In budgets adopted by states for the 2005-06 fiscal year, total general-fund appropriations for postsecondary education rose by 5.3 percent, to $66.6 billion, the biggest jump since 2001, when the increase was 7 percent, according to the Center for the Study of Education Policy at Illinois State University .
Twenty-seven states increased college budgets by 5 percent or more, up from 14 states last year. Four states reported a decrease in appropriations from one year to the next, half as many as in 2004-5.
More on state finance at the center's Web site, http://coe.ilstu.edu/grapevine
Faculty & Staff
The number of people who work in higher education grew by about 4.4 percent from 2003 to 2004, to a total of more than 3.3 million, according to a report by the U.S. Department of Education's National Center for Education Statistics, Employees in Postsecondary Institutions, Fall 2004, and Salaries of Full-Time Instructional Faculty, 2004-05. Of the more than 3.3 million employees in 2004, the report notes, about two-thirds worked full time.
The National Science Foundation's, All in a Week's Work: Average Work Weeks of Doctoral Scientists and Engineers, finds that scientists and engineers in education, including those with doctorates who work in elementary and secondary schools as well as those in higher education, work longer hours than their counterparts in government and industry. In education, those with doctorates report a 50.59-hour average work week. In industry, the work week was 47.61 hours, and for government workers 45.17 hours a week.
Professional News
The Arizona Senate has defeated legislation that would have allowed college students to opt out of required reading that they found personally offensive or pornographic.

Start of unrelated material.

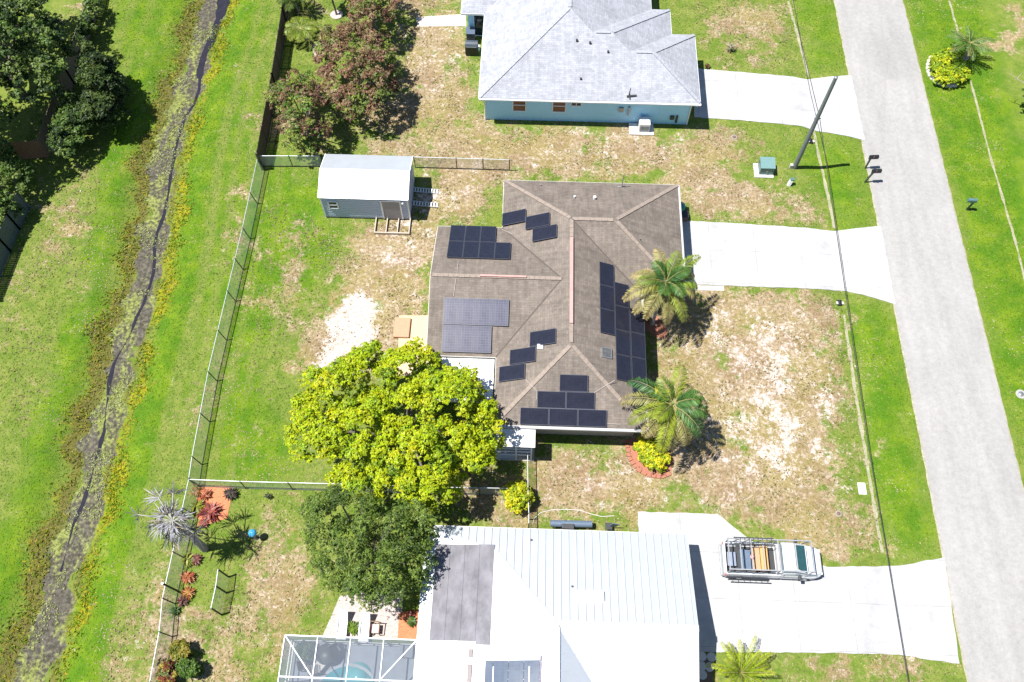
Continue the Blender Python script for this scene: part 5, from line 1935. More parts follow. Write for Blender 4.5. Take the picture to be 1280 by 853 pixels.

The measure would have given students the option of completing alternative course work if an assignment conflicted with their “beliefs or practices in sex, morality, or religion.” College officials objected to the bill, criticizing it as overly broad and an intrusion by the legislature into the classroom. The bill's sponsor reworked the bill so that it applied only to materials considered obscene under state law, but it was still defeated, 17 to 12.
Community colleges are usually seen as a steppingstone to a four-year college, but an analysis by the American Association of Community Colleges, using data from the National Postsecondary Student Aid Study of 2003-04, found that 32 percent of community college students had previously attended a four-year institution.